*WORK INSTRUCTIONS*. Give every line of the data again, unchanged, but with no pictures.

*SOURCE MATERIAL*.

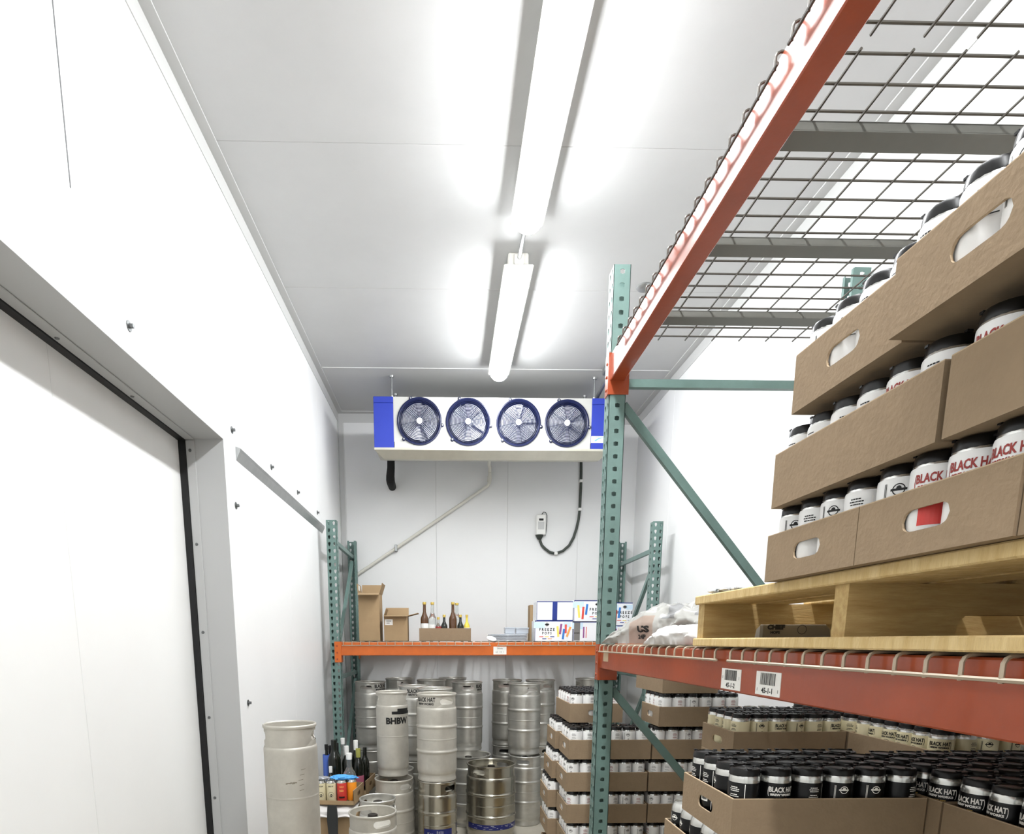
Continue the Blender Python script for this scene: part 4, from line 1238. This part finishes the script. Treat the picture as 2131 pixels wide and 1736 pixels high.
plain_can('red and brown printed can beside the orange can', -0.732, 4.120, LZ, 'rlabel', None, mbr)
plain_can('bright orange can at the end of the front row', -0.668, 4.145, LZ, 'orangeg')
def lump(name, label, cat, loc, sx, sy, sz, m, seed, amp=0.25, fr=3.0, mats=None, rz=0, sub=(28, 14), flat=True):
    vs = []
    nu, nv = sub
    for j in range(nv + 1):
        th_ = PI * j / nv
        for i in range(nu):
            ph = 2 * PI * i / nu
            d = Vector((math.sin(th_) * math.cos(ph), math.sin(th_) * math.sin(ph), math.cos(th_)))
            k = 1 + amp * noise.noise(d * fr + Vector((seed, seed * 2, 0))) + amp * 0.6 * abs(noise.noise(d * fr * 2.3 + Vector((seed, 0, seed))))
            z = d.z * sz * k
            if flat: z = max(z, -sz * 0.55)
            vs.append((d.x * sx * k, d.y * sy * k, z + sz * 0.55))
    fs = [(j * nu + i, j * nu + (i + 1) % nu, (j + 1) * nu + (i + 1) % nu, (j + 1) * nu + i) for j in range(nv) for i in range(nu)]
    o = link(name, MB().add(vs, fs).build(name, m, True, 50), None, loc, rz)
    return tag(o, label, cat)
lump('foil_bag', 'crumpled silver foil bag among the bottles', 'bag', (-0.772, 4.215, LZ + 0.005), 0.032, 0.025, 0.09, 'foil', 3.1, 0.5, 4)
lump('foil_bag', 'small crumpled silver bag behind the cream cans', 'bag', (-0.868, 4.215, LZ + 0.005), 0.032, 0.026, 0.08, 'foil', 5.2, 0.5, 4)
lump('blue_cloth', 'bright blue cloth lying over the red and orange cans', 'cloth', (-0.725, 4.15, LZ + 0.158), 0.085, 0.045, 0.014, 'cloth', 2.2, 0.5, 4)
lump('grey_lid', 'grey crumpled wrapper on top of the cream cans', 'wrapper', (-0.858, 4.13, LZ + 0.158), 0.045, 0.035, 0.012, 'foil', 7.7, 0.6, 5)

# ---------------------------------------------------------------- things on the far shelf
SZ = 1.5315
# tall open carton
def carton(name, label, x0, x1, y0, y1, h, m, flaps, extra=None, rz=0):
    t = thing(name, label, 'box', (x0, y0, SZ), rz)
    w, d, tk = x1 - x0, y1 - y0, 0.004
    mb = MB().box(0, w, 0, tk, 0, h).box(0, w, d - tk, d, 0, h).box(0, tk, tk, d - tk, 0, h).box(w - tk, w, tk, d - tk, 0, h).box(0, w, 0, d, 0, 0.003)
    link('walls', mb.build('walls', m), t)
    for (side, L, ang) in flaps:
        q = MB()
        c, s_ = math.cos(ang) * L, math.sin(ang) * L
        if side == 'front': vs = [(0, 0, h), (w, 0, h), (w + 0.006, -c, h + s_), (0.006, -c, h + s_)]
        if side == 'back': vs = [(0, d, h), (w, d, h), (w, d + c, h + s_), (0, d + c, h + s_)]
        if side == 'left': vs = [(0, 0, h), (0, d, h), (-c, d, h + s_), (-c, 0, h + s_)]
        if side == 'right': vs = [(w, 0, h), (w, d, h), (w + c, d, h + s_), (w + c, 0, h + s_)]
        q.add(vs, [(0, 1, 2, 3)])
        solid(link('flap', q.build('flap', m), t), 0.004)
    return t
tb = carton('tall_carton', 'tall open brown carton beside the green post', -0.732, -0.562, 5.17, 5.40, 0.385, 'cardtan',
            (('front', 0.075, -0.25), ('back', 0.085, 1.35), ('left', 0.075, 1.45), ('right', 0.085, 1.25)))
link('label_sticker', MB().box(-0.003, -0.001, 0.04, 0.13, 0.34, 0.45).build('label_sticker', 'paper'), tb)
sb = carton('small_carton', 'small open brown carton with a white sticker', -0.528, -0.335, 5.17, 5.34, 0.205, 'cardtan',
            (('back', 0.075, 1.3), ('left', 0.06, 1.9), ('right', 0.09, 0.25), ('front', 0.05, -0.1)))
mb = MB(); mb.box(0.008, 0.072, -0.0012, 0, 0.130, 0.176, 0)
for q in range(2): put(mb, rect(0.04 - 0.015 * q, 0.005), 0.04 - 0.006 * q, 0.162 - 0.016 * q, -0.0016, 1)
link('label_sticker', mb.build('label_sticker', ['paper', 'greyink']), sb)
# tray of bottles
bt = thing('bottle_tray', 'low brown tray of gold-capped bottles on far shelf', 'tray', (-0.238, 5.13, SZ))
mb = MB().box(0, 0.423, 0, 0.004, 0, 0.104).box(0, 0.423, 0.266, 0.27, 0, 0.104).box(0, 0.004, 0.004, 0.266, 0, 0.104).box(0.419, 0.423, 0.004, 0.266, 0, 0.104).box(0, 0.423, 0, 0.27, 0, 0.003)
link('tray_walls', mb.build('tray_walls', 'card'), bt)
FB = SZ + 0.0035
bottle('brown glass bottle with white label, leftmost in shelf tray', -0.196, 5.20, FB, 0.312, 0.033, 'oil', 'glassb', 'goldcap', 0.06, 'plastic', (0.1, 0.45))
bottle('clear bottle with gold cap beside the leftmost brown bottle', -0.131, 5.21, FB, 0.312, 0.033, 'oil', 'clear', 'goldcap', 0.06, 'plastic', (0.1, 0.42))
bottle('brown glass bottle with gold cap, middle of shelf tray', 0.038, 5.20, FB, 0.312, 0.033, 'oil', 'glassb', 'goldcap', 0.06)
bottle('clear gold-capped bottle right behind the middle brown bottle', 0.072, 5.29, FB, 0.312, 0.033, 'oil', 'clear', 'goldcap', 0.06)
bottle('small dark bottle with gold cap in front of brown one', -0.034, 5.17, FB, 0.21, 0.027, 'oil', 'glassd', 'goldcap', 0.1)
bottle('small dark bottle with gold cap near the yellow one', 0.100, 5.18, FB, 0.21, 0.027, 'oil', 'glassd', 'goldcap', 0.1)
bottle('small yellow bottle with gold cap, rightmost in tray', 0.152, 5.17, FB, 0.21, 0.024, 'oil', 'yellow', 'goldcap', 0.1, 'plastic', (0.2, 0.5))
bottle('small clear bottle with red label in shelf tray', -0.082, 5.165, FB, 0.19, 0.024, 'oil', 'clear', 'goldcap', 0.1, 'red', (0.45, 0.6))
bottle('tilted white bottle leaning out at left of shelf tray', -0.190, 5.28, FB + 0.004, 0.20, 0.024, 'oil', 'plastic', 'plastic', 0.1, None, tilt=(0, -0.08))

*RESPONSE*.
Continue the Blender Python script for this scene: part 4, from line 1238. This part finishes the script. Treat the picture as 2131 pixels wide and 1736 pixels high.
plain_can('red and brown printed can beside the orange can', -0.732, 4.120, LZ, 'rlabel', None, mbr)
plain_can('bright orange can at the end of the front row', -0.668, 4.145, LZ, 'orangeg')
def lump(name, label, cat, loc, sx, sy, sz, m, seed, amp=0.25, fr=3.0, mats=None, rz=0, sub=(28, 14), flat=True):
    vs = []
    nu, nv = sub
    for j in range(nv + 1):
        th_ = PI * j / nv
        for i in range(nu):
            ph = 2 * PI * i / nu
            d = Vector((math.sin(th_) * math.cos(ph), math.sin(th_) * math.sin(ph), math.cos(th_)))
            k = 1 + amp * noise.noise(d * fr + Vector((seed, seed * 2, 0))) + amp * 0.6 * abs(noise.noise(d * fr * 2.3 + Vector((seed, 0, seed))))
            z = d.z * sz * k
            if flat: z = max(z, -sz * 0.55)
            vs.append((d.x * sx * k, d.y * sy * k, z + sz * 0.55))
    fs = [(j * nu + i, j * nu + (i + 1) % nu, (j + 1) * nu + (i + 1) % nu, (j + 1) * nu + i) for j in range(nv) for i in range(nu)]
    o = link(name, MB().add(vs, fs).build(name, m, True, 50), None, loc, rz)
    return tag(o, label, cat)
lump('foil_bag', 'crumpled silver foil bag among the bottles', 'bag', (-0.772, 4.215, LZ + 0.005), 0.032, 0.025, 0.09, 'foil', 3.1, 0.5, 4)
lump('foil_bag', 'small crumpled silver bag behind the cream cans', 'bag', (-0.868, 4.215, LZ + 0.005), 0.032, 0.026, 0.08, 'foil', 5.2, 0.5, 4)
lump('blue_cloth', 'bright blue cloth lying over the red and orange cans', 'cloth', (-0.725, 4.15, LZ + 0.158), 0.085, 0.045, 0.014, 'cloth', 2.2, 0.5, 4)
lump('grey_lid', 'grey crumpled wrapper on top of the cream cans', 'wrapper', (-0.858, 4.13, LZ + 0.158), 0.045, 0.035, 0.012, 'foil', 7.7, 0.6, 5)

# ---------------------------------------------------------------- things on the far shelf
SZ = 1.5315
# tall open carton
def carton(name, label, x0, x1, y0, y1, h, m, flaps, extra=None, rz=0):
    t = thing(name, label, 'box', (x0, y0, SZ), rz)
    w, d, tk = x1 - x0, y1 - y0, 0.004
    mb = MB().box(0, w, 0, tk, 0, h).box(0, w, d - tk, d, 0, h).box(0, tk, tk, d - tk, 0, h).box(w - tk, w, tk, d - tk, 0, h).box(0, w, 0, d, 0, 0.003)
    link('walls', mb.build('walls', m), t)
    for (side, L, ang) in flaps:
        q = MB()
        c, s_ = math.cos(ang) * L, math.sin(ang) * L
        if side == 'front': vs = [(0, 0, h), (w, 0, h), (w + 0.006, -c, h + s_), (0.006, -c, h + s_)]
        if side == 'back': vs = [(0, d, h), (w, d, h), (w, d + c, h + s_), (0, d + c, h + s_)]
        if side == 'left': vs = [(0, 0, h), (0, d, h), (-c, d, h + s_), (-c, 0, h + s_)]
        if side == 'right': vs = [(w, 0, h), (w, d, h), (w + c, d, h + s_), (w + c, 0, h + s_)]
        q.add(vs, [(0, 1, 2, 3)])
        solid(link('flap', q.build('flap', m), t), 0.004)
    return t
tb = carton('tall_carton', 'tall open brown carton beside the green post', -0.732, -0.562, 5.17, 5.40, 0.385, 'cardtan',
            (('front', 0.075, -0.25), ('back', 0.085, 1.35), ('left', 0.075, 1.45), ('right', 0.085, 1.25)))
link('label_sticker', MB().box(-0.003, -0.001, 0.04, 0.13, 0.34, 0.45).build('label_sticker', 'paper'), tb)
sb = carton('small_carton', 'small open brown carton with a white sticker', -0.528, -0.335, 5.17, 5.34, 0.205, 'cardtan',
            (('back', 0.075, 1.3), ('left', 0.06, 1.9), ('right', 0.09, 0.25), ('front', 0.05, -0.1)))
mb = MB(); mb.box(0.008, 0.072, -0.0012, 0, 0.130, 0.176, 0)
for q in range(2): put(mb, rect(0.04 - 0.015 * q, 0.005), 0.04 - 0.006 * q, 0.162 - 0.016 * q, -0.0016, 1)
link('label_sticker', mb.build('label_sticker', ['paper', 'greyink']), sb)
# tray of bottles
bt = thing('bottle_tray', 'low brown tray of gold-capped bottles on far shelf', 'tray', (-0.238, 5.13, SZ))
mb = MB().box(0, 0.423, 0, 0.004, 0, 0.104).box(0, 0.423, 0.266, 0.27, 0, 0.104).box(0, 0.004, 0.004, 0.266, 0, 0.104).box(0.419, 0.423, 0.004, 0.266, 0, 0.104).box(0, 0.423, 0, 0.27, 0, 0.003)
link('tray_walls', mb.build('tray_walls', 'card'), bt)
FB = SZ + 0.0035
bottle('brown glass bottle with white label, leftmost in shelf tray', -0.196, 5.20, FB, 0.312, 0.033, 'oil', 'glassb', 'goldcap', 0.06, 'plastic', (0.1, 0.45))
bottle('clear bottle with gold cap beside the leftmost brown bottle', -0.131, 5.21, FB, 0.312, 0.033, 'oil', 'clear', 'goldcap', 0.06, 'plastic', (0.1, 0.42))
bottle('brown glass bottle with gold cap, middle of shelf tray', 0.038, 5.20, FB, 0.312, 0.033, 'oil', 'glassb', 'goldcap', 0.06)
bottle('clear gold-capped bottle right behind the middle brown bottle', 0.072, 5.29, FB, 0.312, 0.033, 'oil', 'clear', 'goldcap', 0.06)
bottle('small dark bottle with gold cap in front of brown one', -0.034, 5.17, FB, 0.21, 0.027, 'oil', 'glassd', 'goldcap', 0.1)
bottle('small dark bottle with gold cap near the yellow one', 0.100, 5.18, FB, 0.21, 0.027, 'oil', 'glassd', 'goldcap', 0.1)
bottle('small yellow bottle with gold cap, rightmost in tray', 0.152, 5.17, FB, 0.21, 0.024, 'oil', 'yellow', 'goldcap', 0.1, 'plastic', (0.2, 0.5))
bottle('small clear bottle with red label in shelf tray', -0.082, 5.165, FB, 0.19, 0.024, 'oil', 'clear', 'goldcap', 0.1, 'red', (0.45, 0.6))
bottle('tilted white bottle leaning out at left of shelf tray', -0.190, 5.28, FB + 0.004, 0.20, 0.024, 'oil', 'plastic', 'plastic', 0.1, None, tilt=(0, -0.08))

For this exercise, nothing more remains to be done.